Wie überhaupt die Verweigerung schon fast zum Markenzeichen von Tino Sehgal geworden ist. Keine Plakate, keine Ausstellungstexte, keine Kaufverträge, keine Bilder, keine Töne von seinen Aufführungen. Bei der Pressekonferenz rudert der Künstler etwas zurück. Seine einzige Regel laute: "Ich produziere keine Objekte". Für Hilke Wagner, die Direktorin des Albertinum war das einer der Gründe, den Künstler einzuladen.
"Es ist ein sehr sakral anmutendes Museum und auch die Begegnung der Kunst ist mit einer großen Distanz, großen Ehrfurcht. Und ich dachte, es könnte uns und den Dresdnern gut tun, eine ganz andere Kunstform zu erleben und ihnen auch ganz ostentativ klar zu machen, es geht auch um das, was in dir passiert. Es geht nicht immer nur um das Objekt."
Das Werk beginnt am Dienstagmorgen mit einer einzelnen Person, bis zum Wochenende kommen immer mehr Interpreten hinzu. Abwechselnd machen 100 Dresdner, darunter fünf bis sechs Geflüchtete, bei dem Projekt mit. Allen hat Tino Sehgal Fragen gestellt, nach einem Gefühl der Zusammengehörigkeit, nach einem Moment der Ankunft, nach Mut oder einem Vorbild. Wenn Sabine Schrem Kontakt zu Besuchern aufnimmt, empfindet sie die Gruppe als Schutz.
"Ich hatte heute zwei Erlebnisse, wo Menschen mir den Rücken zugedreht haben, wo ich erstmal wieder ganz irritiert in die Menge zurück bin und dachte: oh, was war das denn jetzt? Dann habe ich wieder Zeit, das zu verarbeiten und meine Emotionen zu sortieren und kann mich in die Menge eintauchen, um dann wieder mutig zu sein."
Die Gruppe bleibt eine diffuse Instanz
Für seine Choreographie hat sich Tino Sehgal an den Bewegungen von Vogelschwärmen orientiert.
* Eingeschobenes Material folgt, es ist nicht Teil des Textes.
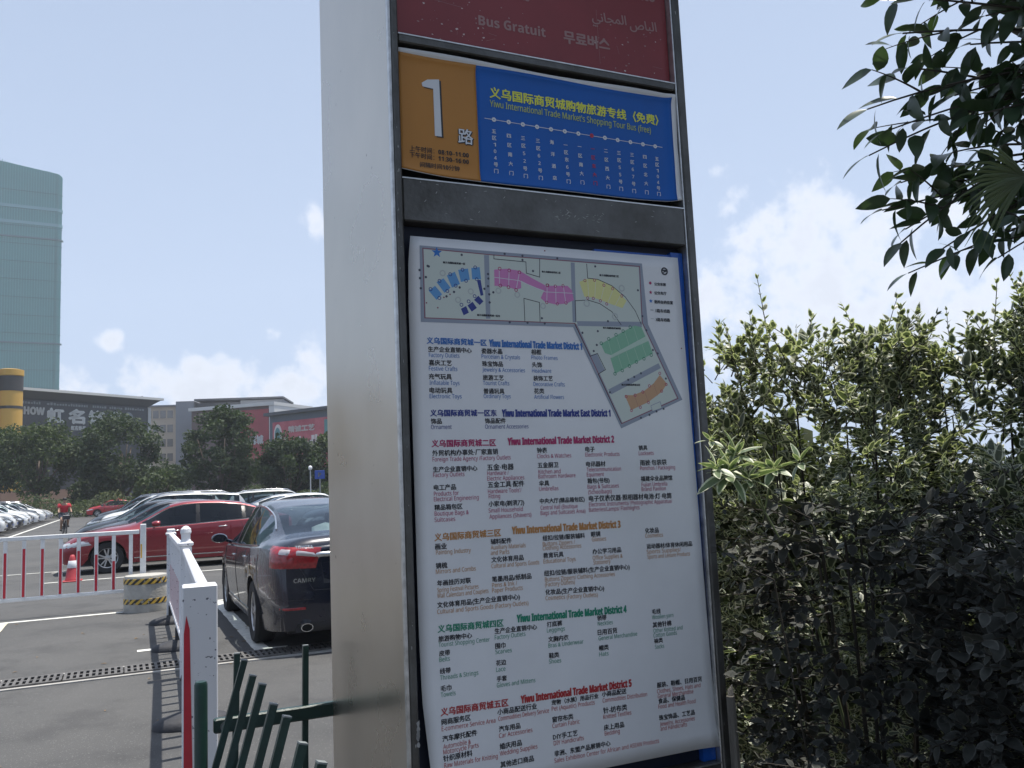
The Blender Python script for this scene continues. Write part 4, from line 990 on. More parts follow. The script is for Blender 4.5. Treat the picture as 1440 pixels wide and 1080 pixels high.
# concrete block with hazard tape
def tapem():
    m=bpy.data.materials.new('hazard_tape'); m.use_nodes=True; t=m.node_tree; b=t.nodes['Principled BSDF']; tc=N(t,'ShaderNodeTexCoord')
    sp=N(t,'ShaderNodeSeparateXYZ'); t.links.new(tc.outputs['Object'],sp.inputs[0])
    at=N(t,'ShaderNodeMath',operation='ARCTAN2'); t.links.new(sp.outputs[1],at.inputs[0]); t.links.new(sp.outputs[0],at.inputs[1])
    ad=N(t,'ShaderNodeMath',operation='MULTIPLY_ADD'); t.links.new(at.outputs[0],ad.inputs[0]); ad.inputs[1].default_value=2.705
    z=N(t,'ShaderNodeMath',operation='MULTIPLY'); z.inputs[1].default_value=-11.0; t.links.new(sp.outputs[2],z.inputs[0]); t.links.new(z.outputs[0],ad.inputs[2])
    fr=N(t,'ShaderNodeMath',operation='FRACT'); t.links.new(ad.outputs[0],fr.inputs[0]); lt=N(t,'ShaderNodeMath',operation='LESS_THAN'); lt.inputs[1].default_value=.5; t.links.new(fr.outputs[0],lt.inputs[0])
    n=N(t,'ShaderNodeTexNoise'); n.inputs['Scale'].default_value=22; t.links.new(tc.outputs['Object'],n.inputs['Vector']); cr=N(t,'ShaderNodeMapRange'); cr.inputs[1].default_value=.58; cr.inputs[2].default_value=.64; t.links.new(n.outputs[0],cr.inputs[0])
    mx=N(t,'ShaderNodeMixRGB'); mx.inputs[1].default_value=(.02,.02,.02,1); mx.inputs[2].default_value=(.56,.36,.05,1); t.links.new(lt.outputs[0],mx.inputs[0])
    m2=N(t,'ShaderNodeMixRGB'); m2.inputs[2].default_value=(.3,.27,.22,1); t.links.new(mx.outputs[0],m2.inputs[1]); t.links.new(cr.outputs[0],m2.inputs[0])
    t.links.new(m2.outputs[0],b.inputs['Base Color']); b.inputs['Roughness'].default_value=.5; return m
TAPE=tapem()
BC=(-5.36,12.45)
blk=thing('concrete_bollard_block','squat round concrete block banded with black and yellow tape at the barrier gap','block',(BC[0],BC[1],0),.4)
mb=MB(); mb.lathe([(.001,.0),(.292,.0),(.295,.03),(.290,.25),(.286,.475),(.278,.50),(.001,.505)],36); mb.build('concrete_body',mat('block_concrete',(.40,.385,.35),.9,var=.22,vs=6,bump=.6,bs=50),blk,False); smooth_by_angle(blk.children[0])
for z0,z1 in ((.39,.468),(.115,.19)):
    mb=MB(); mb.lathe([(.2935,z0),(.2960,z0+.002),(.2935,z1-.002),(.2905,z1)],36); smooth_by_angle(mb.build('hazard_band',TAPE,blk))
# cone
cone=thing('traffic_cone','red traffic cone with a white band before the red sedan bumper','cone',(-8.92,17.3,0),.3)
CR=mat('cone_red',(.42,.045,.055),.55,var=.15,vs=10)
MB().bbox(-.17,.17,-.17,.17,0,.03,.012).build('base',CR,cone)
mb=MB(); mb.lathe([(.135,.031),(.125,.05),(.085,.30),(.052,.47),(.035,.52),(.020,.525)],24,cap=True); mb.build('cone_body',CR,cone,True)
mb=MB(); mb.lathe([(.0925,.27),(.0945,.273),(.0705,.408),(.068,.410)],24); mb.build('white_band',WHITE,cone,True)
# ---- green railing
GREEN=mat('dark_green_paint',(.006,.032,.026),.38,var=.25,vs=20,bump=.08,bs=90,spec=.55)
TIP=mat('worn_tip',(.20,.22,.22),.5)
gr=thing('green_railing','dark green metal railing of bent pickets at the corner beside the sign','railing',(-.86,2.34,0),LOT)
# local x: across (towards the sign), local -y: towards the camera
mb=MB(); mb.lathe([(.001,0),(.017,0),(.017,1.10),(.014,1.108),(.001,1.11)],20); smooth_by_angle(mb.build('corner_post',GREEN,gr))
mb=MB(); mb.bbox(.031,.36,-.012,.012,.970,1.008,.004); mb.build('rail',GREEN,gr)
mb=MB(); mb.bbox(.031,.36,-.012,.012,.25,.29,.004); mb.build('rail',GREEN,gr)
def picket(x,y,lean,h=1.22):
    mb=MB(); pts=[(x,y,.03),(x,y,h-.34)]
    for q in range(1,6): s=q/5; pts.append((x+lean[0]*.028*s*s,y+lean[1]*.028*s*s,h-.34+.12*s))
    e=pts[-1]; pts.append((e[0]+lean[0]*.085,e[1]+lean[1]*.085,h))
    mb.tube(pts,.0078,4,True,True); p=mb.build('picket',GREEN,gr)
    q=MB(); a=Vector(pts[-1]); d_=(a-Vector(pts[-2])).normalized(); q.tube([a+d_*.0002,a+d_*.003],.0076,4,True,True); q.build('worn_end',TIP,p)
for x in (.085,.27): picket(x,-.0,(.08,.15),1.165)
for i in range(8): picket(.012,-.13-.158*i,(.75,.10),1.170-(.0 if i<1 else .01*(i%2)))
mb=MB(); mb.bbox(-.012,.012,-1.5,-.031,.83,.87,.004); mb.build('rail',GREEN,gr)
mb=MB(); mb.lathe([(.001,-.003),(.010,-.003),(.012,0)],10,Matrix.Translation((.058,-.0165,.988))@Matrix.Rotation(R(90),4,'X')); mb.build('bolt',TIP,gr)
# round topped white bollard inside the railing corner
mb=MB(); mb.lathe([(.001,0),(.10,0),(.10,.89),(.098,.93),(.085,.955),(.05,.97),(.001,.975)],32); o=mb.build('white_bollard',WHITE); smooth_by_angle(o,50); o.location=(-.545,1.97,0)
tag(o,'white round topped bollard tucked inside the green railing corner','bollard')

# ================================================================= cars
def paint(n,c,metal=.0,rough=.28): return mat('paint_'+n,c,rough,metal,coat=.8,var=.05,vs=3)
PBLACK=paint('black',(.006,.009,.022),.2,.25); PRED=paint('red',(.22,.012,.022),.25,.3); PGREY=paint('grey',(.075,.085,.10),.6,.35); PWHITE=paint('white',(.66,.67,.67),0,.3)
PSILV=paint('silver',(.42,.43,.44),.5,.35); PDARK=paint('dark',(.03,.033,.04),.4,.3); PRED2=paint('bright_red',(.42,.02,.03),.1,.3)
TYRE=mat('tyre',(.022,.022,.023),.85,bump=.2,bs=40); RIM=mat('alloy',(.50,.51,.52),.3,metal=.85,var=.1); CHROME=mat('chrome',(.62,.63,.64),.15,metal=.95); GBLK=mat('gloss_black',(.008,.008,.010),.3); TRIM=mat('black_trim',(.018,.018,.020),.6)
HLAMP=mat('lamp_clear',(.55,.58,.60),.12,metal=.3); TLAMP=mat('lamp_red',(.26,.008,.014),.18,coat=.6,var=.5,vs=30,spec=.7); RLAMP=mat('lamp_silver',(.50,.46,.47),.15,metal=.5); INT=mat('car_interior',(.035,.035,.037),.8)
DUST=mat('dusty_black',(.02,.021,.024),.4,coat=.4,var=.5,vs=12,c2=(.05,.048,.042))
def glassm():
    m=bpy.data.materials.new('tinted_glass'); m.use_nodes=True; t=m.node_tree; t.nodes.clear(); out=N(t,'ShaderNodeOutputMaterial'); g=N(t,'ShaderNodeBsdfGlossy'); g.inputs['Roughness'].default_value=.03; g.inputs[0].default_value=(.62,.68,.74,1)
    tr=N(t,'ShaderNodeBsdfTransparent'); tr.inputs[0].default_value=(.50,.57,.58,1); fr=N(t,'ShaderNodeLayerWeight'); fr.inputs[0].default_value=.5; pw=N(t,'ShaderNodeMath',operation='POWER'); pw.inputs[1].default_value=3.2; mx=N(t,'ShaderNodeMixShader')
    mr=N(t,'ShaderNodeMapRange'); mr.inputs[3].default_value=.06; mr.inputs[4].default_value=1.0; t.links.new(fr.outputs['Facing'],pw.inputs[0]); t.links.new(pw.outputs[0],mr.inputs[0])
    t.links.new(mr.outputs[0],mx.inputs[0]); t.links.new(tr.outputs[0],mx.inputs[1]); t.links.new(g.outputs[0],mx.inputs[2]); t.links.new(mx.outputs[0],out.inputs[0]); return m
GLASS=glassm()
SEDAN=dict(L=4.83,H=1.50,W=1.82,wr=.332,xf=1.50,xr=-1.32,
 top=[(-2.415,1.02),(-2.38,1.125),(-2.30,1.145),(-1.95,1.15),(-1.80,1.165),(-1.35,1.34),(-1.0,1.435),(-.55,1.495),(-.1,1.512),(.25,1.50),(.55,1.45),(.85,1.30),(1.30,1.06),(1.42,1.02),(1.8,.95),(2.1,.87),(2.3,.76),(2.415,.66)],
 belt=[(-2.415,.97),(-2.2,1.03),(-1.8,1.04),(-1.0,1.00),(0,.965),(1.2,.93),(1.7,.86),(2.1,.77),(2.415,.60)],
 plan=[(-2.415,.70),(-2.38,.76),(-2.28,.81),(-2.1,.85),(-1.8,.885),(-1.2,.91),(0,.91),(1.2,.905),(1.8,.88),(2.1,.83),(2.3,.74),(2.38,.66),(2.415,.58)],
 roofw=.555,ws=(.55,1.30),rs=(-1.80,-1.0),sg=(-1.52,1.22),pill=(-.02,))
RSEDAN=dict(SEDAN,L=4.92,xf=1.55,xr=-1.36,
 top=[(-2.46,.98),(-2.42,1.05),(-2.30,1.09),(-2.12,1.13),(-1.95,1.20),(-1.6,1.33),(-1.25,1.42),(-.8,1.475),(-.35,1.49),(.0,1.475),(.28,1.42),(.55,1.29),(.98,1.06),(1.12,1.02),(1.6,.97),(2.1,.87),(2.35,.76),(2.46,.66)],
 belt=[(-2.46,.90),(-2.2,1.01),(-1.8,1.02),(-1.0,.99),(0,.945),(1.0,.915),(1.7,.86),(2.1,.77),(2.46,.60)],
 plan=[(x*1.0187,w_) for x,w_ in SEDAN['plan']],ws=(.28,.98),rs=(-2.05,-1.28),sg=(-1.86,.86),pill=(-.30,-1.30),mx=.60)
SUV=dict(L=4.65,H=1.70,W=1.86,wr=.36,xf=1.42,xr=-1.28,
 top=[(-2.32,1.02),(-2.30,1.12),(-2.22,1.25),(-2.05,1.52),(-1.95,1.62),(-1.5,1.67),(-.6,1.70),(.2,1.69),(.5,1.64),(.8,1.50),(1.22,1.18),(1.35,1.12),(1.8,1.05),(2.1,.97),(2.25,.86),(2.325,.72)],
 belt=[(-2.32,.95),(-2.1,1.08),(-1.0,1.06),(0,1.03),(1.2,1.0),(1.8,.94),(2.1,.85),(2.325,.66)],
 plan=[(-2.325,.74),(-2.28,.80),(-2.15,.86),(-1.8,.90),(-1.2,.93),(0,.93),(1.2,.925),(1.8,.89),(2.1,.83),(2.25,.75),(2.325,.62)],
 roofw=.62,ws=(.50,1.22),rs=(-2.22,-1.98),sg=(-1.95,1.14),pill=(-.02,-1.15))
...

"Auch da gibt es ja immer so freie Entscheidungsmöglichkeiten in deren Bewegungen, das ist sehr regelgebunden, aber doch frei. Aber der Mensch ist ja ein ganz anderes Wesen als ein Vogel, also wie kann man die Bewegungen der Vögel übertragen? Ich würde jetzt erstmal sagen, ob der Mensch soo ein anderes Wesen ist, das kommt auf die Scala an, auf der man es betrachtet. Der Unterschied auf der rein choreographischen Ebene ist, dass die Hoch-Unten noch kennen und wir nicht. Wir können nicht diese Vertikalachse bespielen, wir sind halt immer auf dem Boden.
Aber grundsätzlich, man spricht ja auch von Schwarmintelligenz, auch in gesellschaftlichen Zusammenhängen, also glaube ich schon, dass es Strukturprinzipien gibt, die uns verbinden mit den Tieren. Ich glaube, der Mensch ist das Jagdtier und deshalb anders ausgerichtet, ich glaube nicht, dass wir kollektiv fliehen können, während Vögel können kollektiv fliehen. Das ist interessant, da habe ich so noch nie drüber nachgedacht, aber das ist interessant. Ich hoffe, Sie lassen das dann im Bericht drin."
Seltsam also, dass die menschliche Version des Schwarms, der Mob, in diesem Stück über Masse und Mensch gar nicht vorkommt. Seltsam auch, dass in Dresden die trügerischste Sehnsucht nach einem Kollektiv, der Nationalismus, nicht angesprochen wird. Die Gruppe bleibt eine diffuse Instanz, ein wolkige Heimat. Zwar rücken die Darsteller den Besuchern ungemütlich auf die Pelle, aber das ist auch schon die ganze Provokation.